Portanto, ainda que sem defender abertamente o apoio da OTAN à Ucrânia, essas organizações demonstram escolher um lado na guerra e, ainda, indicam uma simpatia pela luta pretensamente democrática pela qual teria passado o país a partir de 2014. Essas posições contrastam com a da Resistência, em cuja declaração se afirma: “A esquerda não pode aderir à propaganda do imperialismo ocidental e nem à invasão russa”. Portanto, a Resistência, ainda que se limite a falar da “propaganda” de um lado ou outro, embora seja apenas uma observadora nas reuniões do SU, assume uma postura que contradiz a posição central da internacional de cujas reuniões participa.
Esses elementos demonstram a falência dessa organização, evidenciando seu equívoco na posição sobre a guerra e a incapacidade de construir uma organização internacional, ao apostar na construção de uma federação de organizações com posições não apenas diferentes, como muitas vezes antagônicas. Essa é uma expressão da crise de direção dos trabalhadores, que não mais se limita ao stalinismo e à social-democracia, mas que lamentavelmente também tem a contribuição de setores pretensamente trotskistas. O SU é a maior expressão dessa crise de direção no seio dos que se reivindicam do trotskismo, ao aplicar uma política reformista e de defesa da colaboração de classes.
Na guerra em curso, os trabalhadores não devem apoiar nem a Ucrânia, fiel representante dos interesses da OTAN, nem a Rússia, que almeja utilizar o conflito para tentar superar a crise econômica e política que enfrenta nos últimos anos. O único caminho possível passa pela unidade entre os trabalhadores, superando o divisionismo chauvinista fomentado pelo imperialismo, pelo governo da Ucrânia e pela burguesia russa.
O sentido da luta dos trabalhadores deve ser internacionalista, fortalecendo suas organizações independentes, e não o de apoiar as sanções imperialistas contra a Rússia, nem de pedir armas para a OTAN, nem de defender uma paz em abstrato, como o fazem Besancenot, o SU e suas seções. Na Rússia, onde uma aguerrida oposição antiguerra vem sendo reprimida duramente pelo governo Putin, a principal tarefa dos trabalhadores, conforme afirma a declaração da EM, “é se opor e combater sua própria classe dominante reacionária”. Nesse sentido, segundo a mesma declaração:
“o único caminho para a classe trabalhadora ucraniana é a derrubada da oligarquia capitalista parasitária, que governou o país como seu feudo privado nos últimos 30 anos, e a expropriação de sua riqueza. Somente sobre a base de que os trabalhadores cheguem ao poder, a Ucrânia pode realmente ser livre, com a classe trabalhadora unida de forma voluntária, acima das barreiras linguísticas e de identidade nacional”.

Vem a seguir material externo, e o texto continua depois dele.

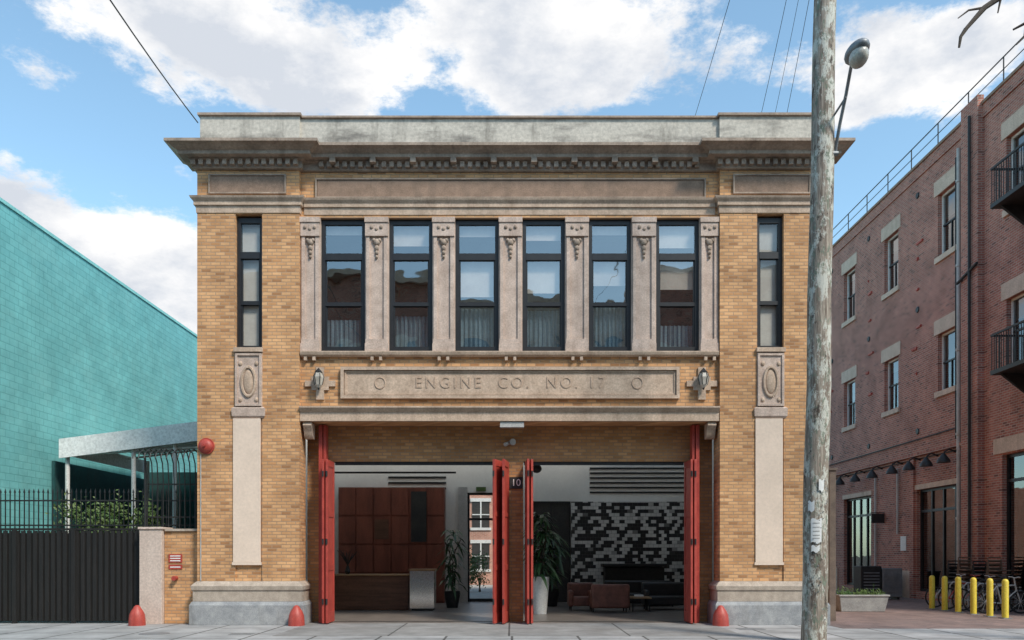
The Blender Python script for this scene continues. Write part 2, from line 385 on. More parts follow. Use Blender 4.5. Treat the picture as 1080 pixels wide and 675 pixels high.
for i,p in enumerate((338,740)):
    w=Part('stone_cross',STONE,B)
    w.box(fx(p-16),fx(p+16),-.05,.0,fz(408),fz(402)); w.box(fx(p-4),fx(p+4),-.055,.0,fz(422),fz(388)); w.box(fx(p-9),fx(p+9),-.053,0,fz(412),fz(398)); w.done()
    g=Part('wall_lantern',LANT,B,smooth=False)
    g.lathe(fx(p),-.20,[(.03,fz(411)),(.09,fz(408)),(.13,fz(400)),(.10,fz(396)),(.03,fz(393))],6); g.done()
    g=Part('wall_lantern_cage',BLACKM,B)
    g.cyl((fx(p),-.0,fz(395)),(fx(p),-.20,fz(393)),.022); g.cyl((fx(p),-.20,fz(395)),(fx(p),-.20,fz(390)),.11,.005,6); g.cyl((fx(p),-.20,fz(413)),(fx(p),-.20,fz(410.5)),.015,.035,6)
    for k in range(6):
        a=k*math.pi/3; g.tube([(fx(p)+.09*math.cos(a),-.2+.09*math.sin(a),fz(408)),(fx(p)+.133*math.cos(a),-.2+.133*math.sin(a),fz(400)),(fx(p)+.10*math.cos(a),-.2+.10*math.sin(a),fz(396))],.012,5)
    g.done()
ps=Part('pavilion_panels',STONEP,B); pst=Part('pavilion_stucco_panels',STUCCO,B); pm=Part('pavilion_medallions',STONE,B,smooth=True)
for a in (250,797):
    ps.box(fx(a-.3),fx(a+28.3),yP-.02,yP+.04,fz(430),fz(373.3))
    frame(ps,a+.3,a+27.7,374.5,429.5,yP-.02,.035,2.2)
    c=fx(a+14)
    pm.ring((c,yP-.03,fz(404)),.17,.36,.04); pm.ell((c,yP-.02,fz(404)),(.13,.04,.31))
    pm.ring((c,yP-.03,fz(404)),.10,.24,.015)
    for sx in(-1,1):
        for sz in(-1,1): pm.ell((c+sx*.20,yP-.025,fz(404)+sz*.45),(.05,.03,.06),8,6)
    ps.mould(fx(a-1),fx(a+29),yP,yP+.04,[(.01,fz(442)),(.05,fz(440)),(.06,fz(432)),(.01,fz(430.3))])
    pst.box(fx(a-2),fx(a+26.5),yP-.035,yP+.045,fz(593),fz(442.5))
    pst.box(fx(a-3),fx(a+27.5),yP-.045,yP+.045,fz(596),fz(593.1))
ps.done(); pst.done(); pm.done()
ba=Part('water_table',GRANL,B); bg=Part('granite_plinth',GRAN,B,bevel=.01)
for a,b in ((210,317),(758,865)):
    ba.mould(fx(a),fx(b),yP,.55,[(.08,fz(634)),(.08,fz(623)),(.11,fz(622)),(.12,fz(618)),(.06,fz(615)),(.0,fz(613))])
    bg.mould(fx(a),fx(b),yP,.57,[(.15,0),(.15,fz(638)),(.10,fz(634.2))])
ba.done(); bg.done()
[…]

O exemplo a ser seguido é o dos trabalhadores ferroviários gregos, que se recusaram a colaborar com o transporte de tanques da OTAN. Diante da incapacidade da esquerda em dar uma resposta coerente à luta contra a guerra, mostra-se ainda mais urgente construir uma organização internacional que atue como um partido mundial dos trabalhadores. O SU e a maior parte das organizações que se dizem trotskistas só expressam a crise de direção e os desvios teóricos, diferente da CMI e de suas seções, que têm levantado a bandeira do marxismo e da revolução a serviço dos interesses dos trabalhadores. Somente com a superação do chauvinismo, construindo a unidade dos trabalhadores e superando as divisões de Estado impostas pela burguesia, e com uma compreensão científica da realidade, será possível mobilizar os trabalhadores contra a guerra e organizar a luta pela revolução socialista.